KNOXVILLE, Tenn. — March 10 marks National Harriet Tubman Day across the United States.
The holiday was signed into law in March 1990 to honor Tubman's heroic actions to lead hundreds of enslaved people to freedom through the Underground Railroad and legacy as a humanitarian and activist.
Reverend Renee Kesler, the president of Knoxville's Beck Cultural Exchange Center, said she is grateful for Tubman and thinks paying tribute to her is a "beautiful honor."
"So today, on Harriet Tubman Day, I hope that all people will do something selfless, to think of someone else as we create a beloved community, to do something that leaves this world better than they found it," Kesler said.
Tubman was born Araminta Ross in March 1822 in Maryland into slavery, according to the National Park Service. She changed her name to Harriet in 1844 after marrying John Tubman, a freeman.
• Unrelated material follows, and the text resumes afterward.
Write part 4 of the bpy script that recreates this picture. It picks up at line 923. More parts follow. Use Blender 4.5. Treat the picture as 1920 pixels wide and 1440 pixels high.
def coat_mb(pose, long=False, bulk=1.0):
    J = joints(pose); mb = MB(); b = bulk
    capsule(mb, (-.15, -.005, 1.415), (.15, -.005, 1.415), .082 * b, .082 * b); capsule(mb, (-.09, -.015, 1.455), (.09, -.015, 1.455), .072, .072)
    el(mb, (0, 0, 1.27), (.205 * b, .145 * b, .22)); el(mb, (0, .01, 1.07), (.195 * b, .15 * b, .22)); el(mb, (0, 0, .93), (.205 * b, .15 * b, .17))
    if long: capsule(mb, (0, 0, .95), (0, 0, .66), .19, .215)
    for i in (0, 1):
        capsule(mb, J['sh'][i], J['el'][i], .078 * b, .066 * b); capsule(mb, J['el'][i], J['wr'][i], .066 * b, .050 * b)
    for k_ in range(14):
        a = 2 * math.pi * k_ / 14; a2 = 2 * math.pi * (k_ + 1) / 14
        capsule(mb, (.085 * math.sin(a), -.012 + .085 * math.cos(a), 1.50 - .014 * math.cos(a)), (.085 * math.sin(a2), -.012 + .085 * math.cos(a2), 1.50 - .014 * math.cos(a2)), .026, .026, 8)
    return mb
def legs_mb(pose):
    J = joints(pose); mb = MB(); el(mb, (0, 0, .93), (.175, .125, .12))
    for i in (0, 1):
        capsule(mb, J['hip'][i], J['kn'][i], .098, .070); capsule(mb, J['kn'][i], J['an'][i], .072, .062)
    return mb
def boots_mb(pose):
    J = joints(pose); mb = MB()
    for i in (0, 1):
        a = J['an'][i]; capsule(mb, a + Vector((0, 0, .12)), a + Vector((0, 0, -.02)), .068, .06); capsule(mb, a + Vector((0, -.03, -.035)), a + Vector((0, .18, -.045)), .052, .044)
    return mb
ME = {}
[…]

The park service said she would escape slavery five years later but returned to help free friends and family for the next 10 years. As a "conductor" for the Underground Railroad, Tubman was nicknamed Moses. The Underground Railroad consisted of homes, churches and safe houses where enslaved people hid until their next move.
NPS said she would go on to befriend abolitionists like Frederick Douglass and John Brown and work with suffragists like Lucretia Coffin Mott and Susan B. Anthony.
She was also a spy, scout, nurse and cook for the U.S. Army during the Civil War, according to NPS.
Tubman died March 10, 1913, in New York and was buried with military honors at Fort Hill Cemetery, according to the park service.